ACE (Automated Commercial Environment) and Canada Routings to the United States    May 10, 2016

ACE (Automated Commercial Environment), what is it?

ACE is meant to simplify the movement of goods across the border by facilitating the collection of commercial data, required for Customs and OGA entry processing, through a single “portal.” ACE is replacing the legacy ACS (Automated Commercial System) and ABI (Automated Broker Interface) systems in place today.

When will this go into effect?

Customs has been working to program and implement ACE for years and despite numerous delays in programming (and there are still quite a few challenges and bugs), they have moved forward with a staggered approach with some of the “go-live” dates still in the future. Effective March 31, 2016 however anything that requires Lacey Act, APHIS or DOT submissions has to be transmitted through the ACE portal. The next date is May 28, 2016 for all other entries not requiring FDA or USDA.

When containers enter the United States through a Canada Gateway (Prince Rupert, Vancouver, Halifax), how is the ACE entry process different?

When transmitting a Customs entry to US Customs, one of the requirements of the entry is to identify the importing conveyance (vessel, train, or truck identification) in to the Unites States to US Customs. When importing into the United States through a Canada gateway (Prince Rupert, Vancouver, Halifax) and railing to the final
destination in the United States (i.e. Chicago, Memphis, Columbus), the importing conveyance that must be transmitted to US Customs is the train number (not the ocean vessel), and the entry must include the train number, trip number, and rail bill number. If any of these are different, a separate entry is required.

Is this new?

Actually no. This regulation has always been in place, but simply never enforced. What we are now being told by US Customs is that with ACE in place, it will be enforced immediately.

Here’s an example: Let’s say you are importing auto parts from Qingdao to Chicago, via Prince Rupert, and on one ocean shipment (one ocean Bill of Lading) you have three containers.
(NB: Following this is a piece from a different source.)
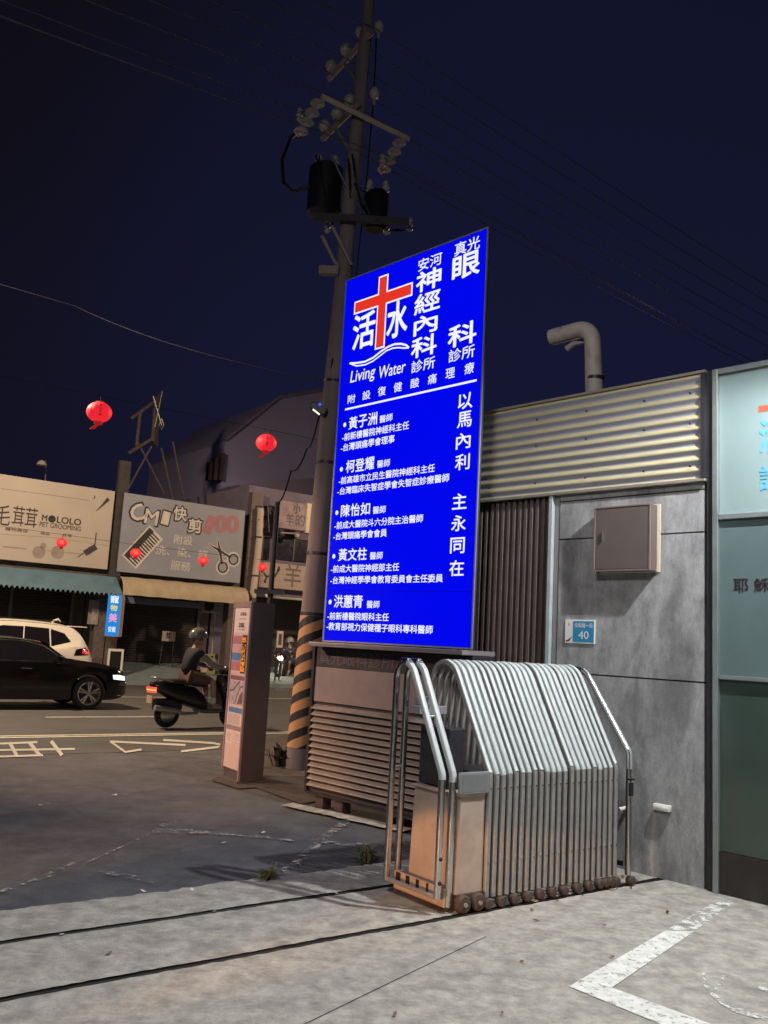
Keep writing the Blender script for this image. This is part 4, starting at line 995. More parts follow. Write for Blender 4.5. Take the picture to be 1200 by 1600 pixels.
# --- rooftop billboard frame
PR = Plane(RF(0, 30.5), AR)
ro = thing('rooftop_frame', 'rusty steel billboard frame standing on the salon roof', 'steel frame', tuple(RF(0, 30.5)), AR)
def ru(px, py, dy=0.0): u, v = PR.uv(px, py); return Vector((u, dy, v))
m_rf = M('rusty_steel', (.085, .066, .058), .8, .2, var=.35)
for nm, segs, rr_ in (('beam', [((205, 654), (244, 625)), ((201, 708), (237, 686)), ((243, 626), (238, 690))], .06), ('post', [((219, 645), (213, 697))], .06),
                      ('leg', [((237, 697), (192, 786)), ((252, 700), (276, 782)), ((270, 690), (293, 780)), ((215, 690), (262, 770))], .034)):
    for a, b in segs:
        mb = MB(); mb.tube([ru(*a), ru(*b, 0 if nm != 'leg' else .3)], rr_, 6); mb.build(nm, m_rf, ro)
mb = MB(); mb.grid([[ru(243, 622, .05), ru(276, 598, 1.5)], [ru(240, 692, .05), ru(272, 690, 1.5)]]); mb.grid([[ru(243, 622, .08), ru(276, 598, 1.53)], [ru(240, 692, .08), ru(272, 690, 1.53)]]); mb.build('panel', M('panel_back', (.07, .06, .06), .9, var=.3), ro)
mb = MB(); mb.tube([ru(238, 620, -.1), ru(251, 665, -.1)], .02, 5); mb.tube([ru(252, 612, -.1), ru(244, 650, -.1), ru(240, 668, -.1)], .02, 5); mb.tube([ru(251, 655, -.1), ru(254, 664, -.1), ru(251, 672, -.1), ru(247, 664, -.1), ru(251, 655, -.1)], .02, 5); mb.build('wiring', m_steel2, ro)
# wall lamp above the pet shop sign
lm = thing('sign_lamp', 'small gooseneck lamp arching over the cream pet shop sign', 'lamp', FO, AR)
a, b, c_, d_ = fu(72, 750), fu(73, 732), fu(68, 724), fu(58, 727)
mb = MB(); mb.tube(fillet([(a[0], .1, a[1]), (b[0], .1, b[1] + .1), (c_[0], -.2, c_[1] + .05), (d_[0], -.45, d_[1])], [0, .2, .15, 0], 5), .025, 8); mb.build('neck', m_rf, lm, 40)
mb = MB(); mb.lathe([(.02, .1), (.10, .06), (.17, -.06)], (d_[0], -.5, d_[1]), 14); mb.build('shade', M('lamp_shade', (.25, .24, .23), .5), lm, 40)
# --- third shop, right of the salon
x3 = fu(388, 850)[0]; x4 = fu(640, 850)[0]
s3 = thing('corner_shop', 'dim shop with tiled fascia and dark windows behind the bus stop pillar', 'building', tuple(RF(x3, YS)), AR); W3 = x4 - x3
def s3u(px, py): u, v = fu(px, py); return u - x3, v
zt3 = fu(430, 762)[1]
mb = MB(); mb.box(.02, W3, .3, 9, 3.35, zt3); mb.box(.02, W3, 2.6, 9, .3, 3.345); mb.build('wall', M('shop_wall_violet', (.17, .145, .21), .85, var=.2, scale=2), s3)
mb = MB(); mb.box(.02, .50, .0, .295, 2.9, zt3 - .3); mb.box(.02, .5, .2, .6, .05, 2.895); mb.build('pillar', m_pillar, s3)
mb = MB(); a = s3u(395, 876); b = s3u(500, 926); mb.box(.55, W3, -.02, .295, b[1], a[1], .01); fa = mb.build('fascia', M('fascia_cream', (.38, .31, .27), .7, var=.12), s3)
mb = MB(); u, v = s3u(457, 900); text_into(mb, '羊', u, v, .75, .85, -.024, -.01); mb.build('lettering', M('fascia_letter', (.16, .12, .125), .7), fa)
mb = MB()
for st in ([(412, 895), (416, 903), (412, 910)], [(414, 901), (422, 900)], [(413, 908), (415, 911)], [(428, 902), (437, 888)], [(433, 893), (436, 885)]):
    mb.stroke([s3u(*p) for p in st], .08, -.024)
mb.build('painted_figure', m_blackpaint, fa)
for (p0, p1) in (((404, 838), (425, 874)), ((440, 838), (487, 879))):
    a, b = s3u(*p0), s3u(*p1)
    mb = MB(); mb.box(a[0], b[0], .24, .299, b[1], a[1]); f = mb.build('window', M('dark_window', (.018, .018, .03), .15), s3)
    mb = MB(); mb.box(a[0] - .06, b[0] + .06, .20, .239, a[1] + .002, a[1] + .06); mb.box((a[0] + b[0]) / 2 - .03, (a[0] + b[0]) / 2 + .03, .21, .239, b[1], a[1]); mb.build('frame', m_darkmetal, f)
a, b = s3u(428, 931), s3u(500, 941)
mb = MB(); mb.box(a[0], b[0] + 2, .05, .25, b[1], a[1], .03); mb.build('eave_tube', m_porcelain, s3, 40)
mb = MB(); mb.box(.6, W3, 2.5, 2.59, .64, 3.3); mb.build('shutter', m_shutter, s3)
gl = thing('bulb', 'small pale bulb under the fascia of the dim shop', 'bulb', tuple(RF(fu(415, 929)[0], YS - .2, fu(415, 929)[1])))
mb = MB(); mb.lathe([(.02, -.12), (.09, -.08), (.12, 0), (.09, .08), (.04, .12), (.04, .18)], (0, 0, 0), 14); mb.build('globe', glow('bulb_glow', (.75, .58, .40), .6), gl, 40)
dp = thing('drainpipe', 'cream downpipe running down the corner of the dim shop', 'drainpipe', FO, AR)
pts = [fu(405, 795), fu(403, 838), fu(400, 870), fu(392, 934)]
mb = MB(); mb.tube([(p[0], -.12, p[1]) for p in pts], .125, 12); mb.build('pipe', M('pipe_cream', (.52, .44, .37), .6, var=.1), dp, 40)
mb = MB()
for (px, py) in ((402, 840), (396, 900)): u, v = fu(px, py); mb.tube([(u, -.12, v - .03), (u, -.12, v + .03)], .135, 12)
mb.build('bracket', m_darkmetal, dp)
lt = thing('lattice_bracket', 'small black lattice bracket with cables above the downpipe', 'bracket', FO, AR)
mb = MB(); P4 = [fu(407, 790), fu(405, 832), fu(416, 832), fu(414, 790)]
for i in range(4): mb.tube([(P4[i][0], -.2, P4[i][1]), (P4[(i + 1) % 4][0], -.2, P4[(i + 1) % 4][1])], .03, 5)
for (a, b) in (((407, 795), (416, 812)), ((415, 795), (406, 812)), ((407, 812), (416, 830)), ((415, 812), (406, 830)), ((400, 813), (424, 812)), ((424, 795), (418, 790)), ((419, 800), (428, 790)), ((422, 795), (430, 797))):
    a, b = fu(*a), fu(*b); mb.tube([(a[0], -.2, a[1]), (b[0], -.2, b[1])], .025, 5)
mb.build('bars', m_blackpaint, lt)
# projecting sign box
q = thing('projecting_sign', 'weathered grey signbox with a pale edge jutting out above the dim shop', 'shop sign', tuple(RF(fu(432, 800)[0], YS)), AR)
za, zb = fu(440, 785)[1], fu(440, 828)[1]; wq = fu(463, 800)[0] - fu(425, 800)[0]
mb = MB(); mb.box(-.15, wq - .05, -.5, -.18, zb, za, .02); mb.build('box', M('weathered_sign', (.30, .235, .26), .7, var=.4, scale=2.5), q)
mb = MB(); mb.box(wq - .045, wq + .33, -.52, -.16, zb - .05, za + .05, .02); mb.build('end_panel', m_cream, q)
mb = MB(); text_into(mb, '小', wq * .55, (za + zb) / 2 + .3, .3, .4, -.505, .02); text_into(mb, '羊', wq * .3, (za + zb) / 2 - .15, .35, .45, -.505, .0); text_into(mb, '的', wq * .72, (za + zb) / 2 - .12, .4, .45, -.505, .0); mb.build('lettering', M('worn_letter', (.12, .09, .12), .8), q)
mb = MB(); mb.tube([(.1, -.3, zb - .15), (wq * .7, -.3, zb - .1)], .03, 6); mb.lathe([(.02, -.1), (.09, -.05), (.09, .05), (.03, .1)], (wq * .75, -.3, zb - .18), 10); mb.build('lamp_arm', m_porcelain, q)
mb = MB(); mb.box(0, .25, -.16, .29, za - .3, za - .2); mb.build('wall_arm', m_darkmetal, q)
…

Prior to ACE, that would represent one entry to be processed and cleared prior to release in Chicago. With ACE, let’s assume these three containers get split and move by rail from Prince Rupert to Chicago on two trains (it is not uncommon). Even though these three containers were shipped to Prince Rupert on one vessel, and shipped against one House Bill of Lading through to Chicago, because the containers moved to Chicago on two different trains, US Customs will require that there be two entries processed – one for each train.

When will the Broker know if the containers are on different trains?

The broker will receive the IT number (unique to each container) and the rail bill number from the carrier on the arrival notice. However, the train numbers won’t be known until the broker queries the system after departure from the west coast discharge port. And with transits from Prince Rupert to Chicago (as an example) so quick, timing for this to be processed becomes compressed. Only at that point will the broker know whether multiple entries are required.

What does this mean for you?

It will require additional entries for sure if you are shipping multiple containers per Bill of Lading. It also will require your commercial documentation (Commercial Invoice and Packing List) to be specific to each container, which in many cases it has not been. And third, expect delays as the trade catches up to the requirements.

What will you need to do differently moving forward?

1. Identify shipments flowing through your supply chain that are routed to the United States on rail via Canada.
2. Talk with your broker.
3. Understand volume flows and where you are importing multiple containers on single Bills of Lading.
4.Make sure your commercial documentation reflects specifically what is in each container in the event a separate entry, per container, has to be processed. For many importers this will require immediate changes in how their suppliers create commercial documentation.
5. Consider shipping single containers per Bill of Lading, at least for the foreseeable future, to minimize risk of delays.